Let $[a,b]$ be an interval. Let $D_1,D_2$ be arbitrary dissections of $[a,b]$. Then $U(f,D_1 \cup D_2)$ $=$ $U(f,D_1)+U(f,D_2)$.
My proof so far: Suppose $D_1$ $=$ $\{$ $a,x_1,x_2.....,x_n=b$ $\}$ and $D_1$ $=$ $\{$ a,$a_1,...,a_m=b$ $\}$ . Clearly, $U(f,D_1)+U(f,D_2) \leq U(f,D_1\cup D_2)$. If $m=n$ then $U(f,D_1)$ $+$ $U(f,D_2)$ $=$
$\sum^{n}_{i=1}$ $(x_i-x_{i-1})sup_{[x_{i-1},x_i]}f$ $+$ $\sum^{n}_{i=1}$ $(a_i-a_{i-1})sup_{[a_{i-1},a_i]}f$
Then I must check the case for $m<n$ How do I complete this proof?

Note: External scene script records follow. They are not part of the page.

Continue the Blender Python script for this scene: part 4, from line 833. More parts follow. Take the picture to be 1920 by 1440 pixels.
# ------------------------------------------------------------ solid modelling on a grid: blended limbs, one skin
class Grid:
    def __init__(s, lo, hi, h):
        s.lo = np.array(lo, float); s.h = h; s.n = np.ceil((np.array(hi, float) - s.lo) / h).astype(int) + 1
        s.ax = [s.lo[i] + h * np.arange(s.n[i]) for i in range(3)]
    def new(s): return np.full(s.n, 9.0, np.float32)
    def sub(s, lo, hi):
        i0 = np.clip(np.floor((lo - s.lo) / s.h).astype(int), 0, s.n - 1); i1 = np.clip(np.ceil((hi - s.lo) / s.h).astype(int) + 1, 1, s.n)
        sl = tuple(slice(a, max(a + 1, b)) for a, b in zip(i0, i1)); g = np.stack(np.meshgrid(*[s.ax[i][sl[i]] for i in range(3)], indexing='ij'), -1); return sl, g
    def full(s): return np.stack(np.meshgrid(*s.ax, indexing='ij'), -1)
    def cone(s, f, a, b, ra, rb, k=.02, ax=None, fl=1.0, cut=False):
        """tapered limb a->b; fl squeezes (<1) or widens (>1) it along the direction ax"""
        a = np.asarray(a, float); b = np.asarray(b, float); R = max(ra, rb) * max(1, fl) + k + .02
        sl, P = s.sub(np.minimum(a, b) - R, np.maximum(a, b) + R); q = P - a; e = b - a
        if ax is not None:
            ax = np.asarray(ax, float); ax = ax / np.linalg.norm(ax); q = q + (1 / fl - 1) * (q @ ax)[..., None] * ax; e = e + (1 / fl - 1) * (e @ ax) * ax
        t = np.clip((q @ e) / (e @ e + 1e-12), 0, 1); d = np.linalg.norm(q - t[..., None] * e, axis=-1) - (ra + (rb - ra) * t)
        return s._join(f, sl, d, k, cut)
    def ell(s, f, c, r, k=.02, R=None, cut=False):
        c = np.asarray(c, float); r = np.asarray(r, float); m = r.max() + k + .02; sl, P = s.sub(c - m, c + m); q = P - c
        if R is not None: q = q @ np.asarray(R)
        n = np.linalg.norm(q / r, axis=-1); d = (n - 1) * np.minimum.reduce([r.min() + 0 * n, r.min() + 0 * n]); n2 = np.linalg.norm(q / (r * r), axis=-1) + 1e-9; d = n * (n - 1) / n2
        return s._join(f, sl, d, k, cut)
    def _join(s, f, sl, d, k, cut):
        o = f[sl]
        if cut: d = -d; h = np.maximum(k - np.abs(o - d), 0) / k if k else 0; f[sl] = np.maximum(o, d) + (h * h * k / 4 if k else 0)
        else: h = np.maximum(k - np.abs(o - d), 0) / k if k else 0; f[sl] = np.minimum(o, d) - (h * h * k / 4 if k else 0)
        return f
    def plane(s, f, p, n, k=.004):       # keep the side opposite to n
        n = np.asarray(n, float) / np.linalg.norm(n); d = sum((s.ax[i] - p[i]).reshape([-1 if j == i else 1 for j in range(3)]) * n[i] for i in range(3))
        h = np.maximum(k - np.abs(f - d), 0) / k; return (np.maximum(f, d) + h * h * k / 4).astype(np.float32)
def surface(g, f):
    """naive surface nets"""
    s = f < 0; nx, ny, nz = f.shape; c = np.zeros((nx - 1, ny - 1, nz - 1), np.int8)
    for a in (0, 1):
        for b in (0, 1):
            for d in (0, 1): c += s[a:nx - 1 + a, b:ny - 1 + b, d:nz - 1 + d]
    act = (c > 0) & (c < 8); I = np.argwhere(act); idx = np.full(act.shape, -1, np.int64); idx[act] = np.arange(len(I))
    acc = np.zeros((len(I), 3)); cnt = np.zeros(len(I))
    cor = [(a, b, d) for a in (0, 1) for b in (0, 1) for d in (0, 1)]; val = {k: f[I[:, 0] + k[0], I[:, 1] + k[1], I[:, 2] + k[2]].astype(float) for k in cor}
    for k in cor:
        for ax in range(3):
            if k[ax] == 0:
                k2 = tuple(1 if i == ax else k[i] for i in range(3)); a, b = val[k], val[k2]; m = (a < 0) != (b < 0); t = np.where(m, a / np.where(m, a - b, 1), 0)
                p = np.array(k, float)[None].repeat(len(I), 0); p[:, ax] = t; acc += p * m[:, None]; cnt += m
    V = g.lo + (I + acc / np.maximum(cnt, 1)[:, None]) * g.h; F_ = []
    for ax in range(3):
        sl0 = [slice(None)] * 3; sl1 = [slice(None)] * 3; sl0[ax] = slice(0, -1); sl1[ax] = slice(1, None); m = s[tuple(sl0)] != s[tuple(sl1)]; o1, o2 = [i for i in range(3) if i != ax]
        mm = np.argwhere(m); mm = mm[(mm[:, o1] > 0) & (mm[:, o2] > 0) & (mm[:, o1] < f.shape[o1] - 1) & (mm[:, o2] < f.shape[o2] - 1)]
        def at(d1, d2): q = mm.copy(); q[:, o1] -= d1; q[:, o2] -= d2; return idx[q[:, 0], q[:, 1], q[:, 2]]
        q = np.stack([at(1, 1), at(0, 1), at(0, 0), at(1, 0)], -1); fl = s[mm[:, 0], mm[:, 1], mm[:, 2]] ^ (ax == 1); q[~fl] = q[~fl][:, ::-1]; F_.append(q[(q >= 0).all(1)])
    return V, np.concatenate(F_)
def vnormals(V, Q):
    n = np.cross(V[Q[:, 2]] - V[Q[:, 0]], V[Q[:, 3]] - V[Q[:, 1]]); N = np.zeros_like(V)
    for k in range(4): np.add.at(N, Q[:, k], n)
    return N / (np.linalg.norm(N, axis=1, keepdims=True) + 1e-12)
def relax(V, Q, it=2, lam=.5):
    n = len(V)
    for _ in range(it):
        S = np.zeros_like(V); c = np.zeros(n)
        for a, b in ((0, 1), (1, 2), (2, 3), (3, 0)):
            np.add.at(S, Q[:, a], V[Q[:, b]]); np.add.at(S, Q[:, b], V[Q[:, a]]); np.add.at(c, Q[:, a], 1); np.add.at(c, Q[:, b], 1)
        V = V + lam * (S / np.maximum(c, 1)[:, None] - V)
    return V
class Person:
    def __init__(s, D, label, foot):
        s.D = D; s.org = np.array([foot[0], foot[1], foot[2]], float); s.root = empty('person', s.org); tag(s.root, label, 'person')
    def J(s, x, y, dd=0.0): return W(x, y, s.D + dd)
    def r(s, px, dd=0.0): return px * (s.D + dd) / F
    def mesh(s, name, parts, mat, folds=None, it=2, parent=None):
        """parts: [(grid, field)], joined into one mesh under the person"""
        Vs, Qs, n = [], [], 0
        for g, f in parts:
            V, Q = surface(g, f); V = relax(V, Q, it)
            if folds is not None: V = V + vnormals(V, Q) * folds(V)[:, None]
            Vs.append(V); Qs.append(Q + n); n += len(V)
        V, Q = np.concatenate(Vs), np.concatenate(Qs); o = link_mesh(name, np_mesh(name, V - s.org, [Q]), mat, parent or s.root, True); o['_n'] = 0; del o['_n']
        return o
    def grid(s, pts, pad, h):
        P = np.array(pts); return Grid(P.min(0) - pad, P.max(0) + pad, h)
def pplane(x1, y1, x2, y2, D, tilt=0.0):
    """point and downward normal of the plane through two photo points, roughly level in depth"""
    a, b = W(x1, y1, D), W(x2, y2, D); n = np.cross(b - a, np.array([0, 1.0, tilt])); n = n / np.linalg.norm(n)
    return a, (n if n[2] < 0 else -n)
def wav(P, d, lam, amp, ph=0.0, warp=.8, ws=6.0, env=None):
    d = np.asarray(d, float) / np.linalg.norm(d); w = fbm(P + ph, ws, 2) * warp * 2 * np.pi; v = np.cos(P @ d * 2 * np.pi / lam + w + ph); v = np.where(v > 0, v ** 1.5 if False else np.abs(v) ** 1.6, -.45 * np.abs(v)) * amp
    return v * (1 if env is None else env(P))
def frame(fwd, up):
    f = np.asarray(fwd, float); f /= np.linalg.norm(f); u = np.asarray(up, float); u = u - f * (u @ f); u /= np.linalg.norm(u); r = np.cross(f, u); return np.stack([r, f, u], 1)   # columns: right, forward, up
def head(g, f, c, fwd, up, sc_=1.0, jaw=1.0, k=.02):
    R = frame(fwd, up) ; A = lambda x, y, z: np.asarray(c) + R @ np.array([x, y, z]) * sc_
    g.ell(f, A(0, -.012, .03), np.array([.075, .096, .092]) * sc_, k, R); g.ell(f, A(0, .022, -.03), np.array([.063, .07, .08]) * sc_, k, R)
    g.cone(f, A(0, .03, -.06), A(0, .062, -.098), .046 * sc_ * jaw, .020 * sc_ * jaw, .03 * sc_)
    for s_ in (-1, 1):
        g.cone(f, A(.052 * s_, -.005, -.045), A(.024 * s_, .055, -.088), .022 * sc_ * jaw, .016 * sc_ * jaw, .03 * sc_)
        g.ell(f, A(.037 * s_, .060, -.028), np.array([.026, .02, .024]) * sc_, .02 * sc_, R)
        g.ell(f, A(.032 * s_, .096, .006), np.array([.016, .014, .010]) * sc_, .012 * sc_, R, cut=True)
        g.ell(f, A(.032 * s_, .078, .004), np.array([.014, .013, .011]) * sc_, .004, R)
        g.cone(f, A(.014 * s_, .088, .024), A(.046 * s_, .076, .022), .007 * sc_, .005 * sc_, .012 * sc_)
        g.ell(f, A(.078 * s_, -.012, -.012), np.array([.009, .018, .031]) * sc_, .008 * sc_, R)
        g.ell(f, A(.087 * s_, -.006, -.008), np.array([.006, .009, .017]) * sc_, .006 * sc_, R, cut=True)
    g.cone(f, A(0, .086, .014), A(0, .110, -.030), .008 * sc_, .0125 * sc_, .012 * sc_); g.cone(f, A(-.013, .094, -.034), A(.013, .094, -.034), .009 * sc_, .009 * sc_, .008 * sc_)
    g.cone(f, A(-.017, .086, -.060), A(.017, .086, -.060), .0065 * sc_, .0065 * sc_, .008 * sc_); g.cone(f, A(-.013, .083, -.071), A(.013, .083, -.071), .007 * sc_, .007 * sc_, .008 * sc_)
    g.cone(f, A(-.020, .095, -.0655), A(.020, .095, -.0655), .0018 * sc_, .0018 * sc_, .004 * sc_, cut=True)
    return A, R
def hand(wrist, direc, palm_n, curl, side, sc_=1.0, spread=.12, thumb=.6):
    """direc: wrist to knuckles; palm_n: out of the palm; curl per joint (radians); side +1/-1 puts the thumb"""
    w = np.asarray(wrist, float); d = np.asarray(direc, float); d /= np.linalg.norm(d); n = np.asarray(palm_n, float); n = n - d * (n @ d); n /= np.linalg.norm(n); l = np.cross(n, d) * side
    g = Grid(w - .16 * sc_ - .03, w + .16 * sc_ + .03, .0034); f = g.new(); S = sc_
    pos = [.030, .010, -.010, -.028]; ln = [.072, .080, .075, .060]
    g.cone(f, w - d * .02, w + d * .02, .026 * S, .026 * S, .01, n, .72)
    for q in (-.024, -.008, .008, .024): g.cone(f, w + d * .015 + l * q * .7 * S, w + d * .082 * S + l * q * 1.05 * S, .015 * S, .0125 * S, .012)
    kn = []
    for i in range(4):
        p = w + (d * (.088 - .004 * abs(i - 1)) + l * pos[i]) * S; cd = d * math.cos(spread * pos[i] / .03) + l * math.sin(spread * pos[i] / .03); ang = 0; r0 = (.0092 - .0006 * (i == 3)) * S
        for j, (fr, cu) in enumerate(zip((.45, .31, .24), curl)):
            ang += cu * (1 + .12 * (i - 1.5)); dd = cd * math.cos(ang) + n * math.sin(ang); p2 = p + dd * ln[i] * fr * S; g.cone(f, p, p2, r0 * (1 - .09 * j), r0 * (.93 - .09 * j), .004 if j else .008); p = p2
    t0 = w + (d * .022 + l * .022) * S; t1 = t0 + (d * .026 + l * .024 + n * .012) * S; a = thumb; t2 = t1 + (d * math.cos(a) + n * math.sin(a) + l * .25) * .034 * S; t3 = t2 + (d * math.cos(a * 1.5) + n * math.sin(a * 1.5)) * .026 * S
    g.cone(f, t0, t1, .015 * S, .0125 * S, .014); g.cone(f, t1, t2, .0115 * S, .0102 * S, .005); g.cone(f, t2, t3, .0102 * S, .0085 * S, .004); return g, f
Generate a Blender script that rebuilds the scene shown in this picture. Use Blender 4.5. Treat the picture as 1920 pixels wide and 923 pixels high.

Further
The statement is not true.
Take the interval $[0,1]$ and $D_1=\{0,\frac{1}{2},1\}$ and $D_2=\{0,\frac{1}{4},1\}$ and $f(x)=x$
$D_1 \cup D_2=\{0,\frac{1}{4},\frac{1}{2},1\}$
$U(f,D_1 \cup D_2)=\frac{1}{4}\frac{1}{4}+\frac{1}{2}\frac{1}{4}+\frac{1}{2}<1$
$U(f,D_1)+U(f,D_2)=(\frac{1}{2}\frac{1}{2}+\frac{1}{2})+\frac{1}{4}\frac{1}{4}+\frac{3}{4}>1$
If $D_1 \cap D_2=\emptyset$ then i believe it is true.